Initially, I carefully creating extra fields for all the parts in my schematic. These were BOM related, like Find Number, Manufacturer, Manufacturer’s P/N, Vendor, Vendor’s Stocking Number. I just realized that these don’t get transferred over to the PCB file.
This caused about 4 hours of extra work the other day, as I had to prepare a file for my manufacturer. It appeared I could have fetched the desired reports almost trivially, if only I was fluent in XML and the xsltproc “language”. Guess that’s next in the queue to learn. I ended up extracting a position report file from the PCB, and manually (semi-automatically) matched things up with the BOM in a spreadsheet to get the information. Live and learn.
Did you add the extra (for you standard) fields in EEschema under Preferences>Schematic Editor Options?
Also did you see this one in EEschema?
If you have no plugin installed it should create you a CSV file with the bare minimums.
But there is plugins, like KiBOM_CLI that allow some customization to the output, from @SchrodingersGat with more info here: KiBoM - Python BOM Generation tool
The EEschema BOM naturally will miss anything that you added on-the-fly in pcbnew etc.
Thanks, Sparky. Well, I added the fields in a semi-automated manner using a (python?) program I downloaded ( I can dig it up if you’re interested ). But I know it worked, because the fields I added show up in eeschema, and they show up in the XML file made by the “Generate BOM” tool. I just couldn’t get everything in a csv file. But to be fair, I didn’t try to make a BOM without a plugin file - I didn’t know one could do that.
I really only wanted Find Number. All the other fields I was just playing around with to see what was possible.
Also, you mention adding a field on-the-fly in pcbnew won’t be reflected in eechema… I get that. But I couldn’t find anywhere in pcbnew to even view custom fields, much less enter them. This led me to the conclusion that custom fields stay within the schematic and aren’t transferred to the PCB.
None of this is urgent for me now, I’m focusing on wrapping up the documentation for some prototypes. But I want to revisit it down the road, re-read how others are handling their BOMs, and come up with an approach that works for me without jumping through too many hoops.
I appreciate your feedback, and the feedback from others here on these forums which has been prompt, accurate and helpful.
Ah, you’re right. pcbnew only knows val and ref fields… just checked a .kicad_pcb file to get my mind back in there. Sorry.
As for the fields not showing up - thats why I posted that screenshot of the options. Maybe you can check it and look if you got all fields covered you added. I think when I started I forgot that and it didn’t gave me my custom fields in the BOM.
Ah… that did the trick! Thanks. It turned out in that preferences screen, I didn’t have any fields listed. I’m not sure what the exact purpose is, perhaps you could specify a subset of your fields to be exported by the Generate BOM scripts tool? Anyway, thanks.
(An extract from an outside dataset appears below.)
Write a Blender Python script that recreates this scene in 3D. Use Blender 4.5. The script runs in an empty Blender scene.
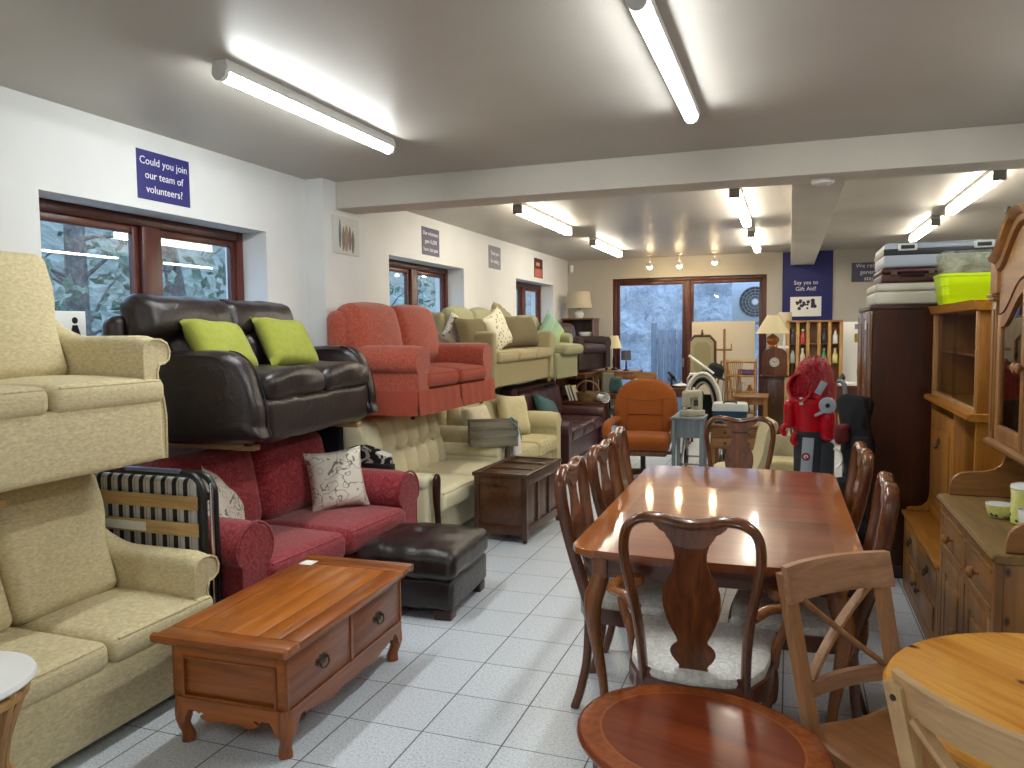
EXPOSURE, SKY, TUBE_F, TUBE_R, SPOT = 0.27, 3.4, 62, 25, 170
import bpy, bmesh, math, random
from math import pi, sin, cos, radians as RAD
from mathutils import Vector, Matrix, noise as MN
random.seed(7)
SC = bpy.context.scene
COL = SC.collection

# ------------------------------------------------------------------ objects
def tag(o, label=None, cat=None, group=None, kind=None):
    if label: o['label'] = label
    if cat: o['category'] = cat
    if group: o['group'] = group
    if kind: o['kind'] = kind
    return o

def thing(name, label, cat, loc=(0, 0, 0), rz=0, group=None, rx=0, ry=0):
    o = bpy.data.objects.new(name, None)
    COL.objects.link(o)
    o.empty_display_size = .1
    o.location = loc
    o.rotation_euler = (rx, ry, rz)
    return tag(o, label, cat, group)

def kids(o):
    return [c for c in bpy.data.objects if c.parent == o]

def dup(o, loc=None, rz=None, label=None, group=None):
    def cp(x, par):
        c = x.copy()
        COL.objects.link(c)
        c.parent = par
        for k in kids(x):
            cp(k, c)
        return c
    r = cp(o, o.parent)
    if loc is not None: r.location = loc
    if rz is not None: r.rotation_euler.z = rz
    if label: r['label'] = label
    if group: r['group'] = group
    return r

class MB:
    """collects shapes and links them as ONE mesh object"""
    def __init__(s):
        s.bm = bmesh.new()

    def _v(s, p):
        return s.bm.verts.new(p)

    def box(s, x0, x1, y0, y1, z0, z1, b=0, seg=2, M=None):
        g = bmesh.ops.create_cube(s.bm, size=1)['verts']
        for v in g:
            v.co = Vector((x0 + (v.co.x + .5) * (x1 - x0), y0 + (v.co.y + .5) * (y1 - y0), z0 + (v.co.z + .5) * (z1 - z0)))
        if M is not None:
            for v in g: v.co = M @ v.co
        if b:
            e = set()
            for v in g: e.update(v.link_edges)
            bmesh.ops.bevel(s.bm, geom=list(e), offset=b, segments=seg, affect='EDGES', profile=.5)
        return s

    def rb(s, c, h, r, n=6, fn=None, M=None):
        """soft box: centre, half sizes, corner radius; fn(u,v,w,p) bends it"""
        c = Vector(c)
        rr = max(1e-4, min(r, min(h) * .999))
        nc = 3 if rr > .02 else 2
        ax = []
        for i in range(3):
            f = h[i] - rr
            k = max(1, round(n * min(1, max(.25, h[i] / max(h)))))
            cor = [f + rr * math.tan(j * pi / 4 / nc) for j in range(1, nc + 1)]
            inn = [-f + 2 * f * j / k for j in range(k + 1)]
            ax.append([-x for x in cor[::-1]] + inn + cor)
        N = [len(a) - 1 for a in ax]
        V = {}
        def vert(key):
            if key in V: return V[key]
            q = Vector([ax[i][key[i]] for i in range(3)])
            u = [max(-1, min(1, q[i] / h[i])) for i in range(3)]
            t = Vector([max(-(h[i] - rr), min(h[i] - rr, q[i])) for i in range(3)])
            d = q - t
            p = t + d.normalized() * rr if d.length > 1e-9 else q
            if fn: p = Vector(fn(u[0], u[1], u[2], p))
            p = p + c
            V[key] = s._v(M @ p if M is not None else p)
            return V[key]
        for a in range(3):
            b, e = (a + 1) % 3, (a + 2) % 3
            for side in (0, N[a]):
                for i in range(N[b]):
                    for j in range(N[e]):
                        ks = []
                        for di, dj in ((0, 0), (1, 0), (1, 1), (0, 1)):
                            k = [0, 0, 0]
                            k[a], k[b], k[e] = side, i + di, j + dj
                            ks.append(vert(tuple(k)))
                        s.bm.faces.new(ks)
        return s

    def loft(s, rings, cap=True, closed=True):
        R = [[s._v(p) for p in ring] for ring in rings]
        n = len(R[0])
        for a, b in zip(R, R[1:]):
            for i in range(n if closed else n - 1):
                j = (i + 1) % n
                try: s.bm.faces.new((a[i], a[j], b[j], b[i]))
                except ValueError: pass
        if cap and closed:
            for r in (R[0], R[-1]):
                try: s.bm.faces.new(r)
                except ValueError: pass
        return s

    def tube(s, pts, rad, seg=10, up=(0, 0, 1), flat=1.0, closed=False, power=1.0):
        """swept tube; rad number or list; flat scales the radius along 'up'"""
        P = [Vector(p) for p in pts]
        n = len(P)
        if not isinstance(rad, (list, tuple)): rad = [rad] * n
        rings = []
        upv = Vector(up)
        prev = None
        for i in range(n):
            if closed: t = P[(i + 1) % n] - P[(i - 1) % n]
            else: t = P[min(i + 1, n - 1)] - P[max(i - 1, 0)]
            t.normalize()
            a = upv.cross(t) if prev is None else prev - t * prev.dot(t)
            if a.length < 1e-4: a = Vector((1, 0, 0)).cross(t)
            if a.length < 1e-4: a = Vector((0, 1, 0)).cross(t)
            a.normalize()
            prev = a
            b = t.cross(a)
            r = rad[i]
            ra, rb_ = (r, r * flat) if not isinstance(r, (tuple, list)) else r
            ring = []
            for k in range(seg):
                th = 2 * pi * k / seg
                cx, cy = cos(th), sin(th)
                if power != 1.0:
                    cx = math.copysign(abs(cx) ** power, cx); cy = math.copysign(abs(cy) ** power, cy)
                ring.append(P[i] + a * cx * ra + b * cy * rb_)
            rings.append(ring)
        if closed:
            rings.append(rings[0])
            R = [[s._v(p) for p in ring] for ring in rings[:-1]]
            R.append(R[0])
            for A, B in zip(R, R[1:]):
                for i in range(seg):
                    j = (i + 1) % seg
                    s.bm.faces.new((A[i], A[j], B[j], B[i]))
            return s
        return s.loft(rings)

    def cyl(s, p0, p1, r0, r1=None, seg=16):
        return s.tube([p0, p1], [r0, r0 if r1 is None else r1], seg)

    def lathe(s, prof, c=(0, 0, 0), seg=24, M=None, sx=1, sy=1, cap=True):
        rings = []
        for r, z in prof:
            ring = []
            for k in range(seg):
                th = 2 * pi * k / seg
                p = Vector((c[0] + cos(th) * r * sx, c[1] + sin(th) * r * sy, c[2] + z))
                ring.append(M @ p if M is not None else p)
            rings.append(ring)
        return s.loft(rings, cap)

    def prism(s, poly, f, d0, d1, b=0, seg=1):
        """poly of 2-D points; f(u,v,d) gives the 3-D place; thick from d0 to d1"""
        A = [s._v(f(u, v, d0)) for u, v in poly]
        B = [s._v(f(u, v, d1)) for u, v in poly]
        n = len(poly)
        fa = s.bm.faces.new(A)
        fb = s.bm.faces.new(B)
        for i in range(n):
            j = (i + 1) % n
            s.bm.faces.new((A[i], A[j], B[j], B[i]))
        if b:
            bmesh.ops.bevel(s.bm, geom=list(fa.edges) + list(fb.edges), offset=b, segments=seg, affect='EDGES', profile=.5, clamp_overlap=True)
        return s

    def sphere(s, c, r, seg=14, sc=(1, 1, 1)):
        g = bmesh.ops.create_uvsphere(s.bm, u_segments=seg, v_segments=max(6, seg // 2 + 1), radius=r)['verts']
        for v in g:
            v.co = Vector((v.co.x * sc[0] + c[0], v.co.y * sc[1] + c[1], v.co.z * sc[2] + c[2]))
        return s

    def move(s, M):
        bmesh.ops.transform(s.bm, matrix=M, verts=s.bm.verts)
        return s

    def build(s, name, mat, parent=None, ang=38, loc=None, kind=None, label=None):
        bmesh.ops.recalc_face_normals(s.bm, faces=s.bm.faces)
        me = bpy.data.meshes.new(name)
        s.bm.to_mesh(me)
        s.bm.free()
        me.materials.append(mat)
        me.polygons.foreach_set('use_smooth', [True] * len(me.polygons))
        me.set_sharp_from_angle(angle=RAD(ang))
        o = bpy.data.objects.new(name, me)
        COL.objects.link(o)
        if parent: o.parent = parent
        if loc: o.location = loc
        if kind: o['kind'] = kind
        if label: o['label'] = label
        return o

def XZ(y0=0): return lambda u, v, d: (u, y0 + d, v)
def YZ(x0=0): return lambda u, v, d: (x0 + d, u, v)
def XY(z0=0): return lambda u, v, d: (u, v, z0 + d)

def spline(pts, n=8, closed=False):
    """Catmull-Rom through the points (any dimension)"""
    P = [Vector(p) for p in pts]
    out = []
    m = len(P)
    for i in range(m if closed else m - 1):
        p1, p2 = P[i], P[(i + 1) % m]
        p0 = P[(i - 1) % m] if closed or i > 0 else p1 * 2 - p2
        p3 = P[(i + 2) % m] if closed or i + 2 < m else p2 * 2 - p1
        for k in range(n):
            t = k / n
            out.append(.5 * ((2 * p1) + (p2 - p0) * t + (2 * p0 - 5 * p1 + 4 * p2 - p3) * t * t + (3 * p1 - p0 - 3 * p2 + p3) * t ** 3))
    if not closed: out.append(P[-1])
    return out

def arc(cx, cy, r, a0, a1, n=8):
    return [(cx + r * cos(RAD(a0 + (a1 - a0) * k / n)), cy + r * sin(RAD(a0 + (a1 - a0) * k / n))) for k in range(n + 1)]

def rrect(x0, x1, y0, y1, r, n=5):
    return arc(x1 - r, y1 - r, r, 0, 90, n) + arc(x0 + r, y1 - r, r, 90, 180, n) + arc(x0 + r, y0 + r, r, 180, 270, n) + arc(x1 - r, y0 + r, r, 270, 360, n)

def text_mesh(txt, size, name, mat, parent, M, align='CENTER', line=1.0, sx=1.0, depth=.0006):
    ls = txt.split('\n')
    if len(ls) > 1:
        for i, s in enumerate(ls):
            text_mesh(s, size, name, mat, parent, M @ Matrix.Translation((0, ((len(ls) - 1) / 2 - i) * size * line, 0)), align, line, sx, depth)
        return
    cu = bpy.data.curves.new('lettering', 'FONT')
    cu.body = txt
    cu.size = size
    cu.align_x = align
    cu.align_y = 'CENTER'
    cu.space_line = line
    cu.extrude = depth
    cu.resolution_u = 3
    t = bpy.data.objects.new('lettering', cu)
    COL.objects.link(t)
    dg = bpy.context.evaluated_depsgraph_get()
    me = bpy.data.meshes.new_from_object(t.evaluated_get(dg))
    bpy.data.objects.remove(t)
    bpy.data.curves.remove(cu)
    me.transform(M @ Matrix.Diagonal((sx, 1, 1, 1)))
    me.materials.clear()
    me.materials.append(mat)
    o = bpy.data.objects.new(name, me)
    COL.objects.link(o)
    o.parent = parent
    return o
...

I don’t know either… I just remembered that I had all my parts set up in the libs, but the fields never got applied when importing them to eeschema and I stumbled over those options and after it worked.
So, I’m having a somewhat related problem. I added some custom fields to some schematic parts. Later, I removed them and made some other custom fields and added them in the preferences. But the old fields still keep showing up when I generate a BOM (using any of the plugins). I checked all of the parts and none of them still have the old custom fields lingering around. But strangely, a few of the parts even have the old custom values associated with those old fields. Am I overlooking something, or is this a bug?
Where? In the library or the schematic? The schematic contains the fields that are associated with a component placed in the schematic. Removing fields from the library definition will not later the schematic.
If the BOM contains fields, then they are in the schematic.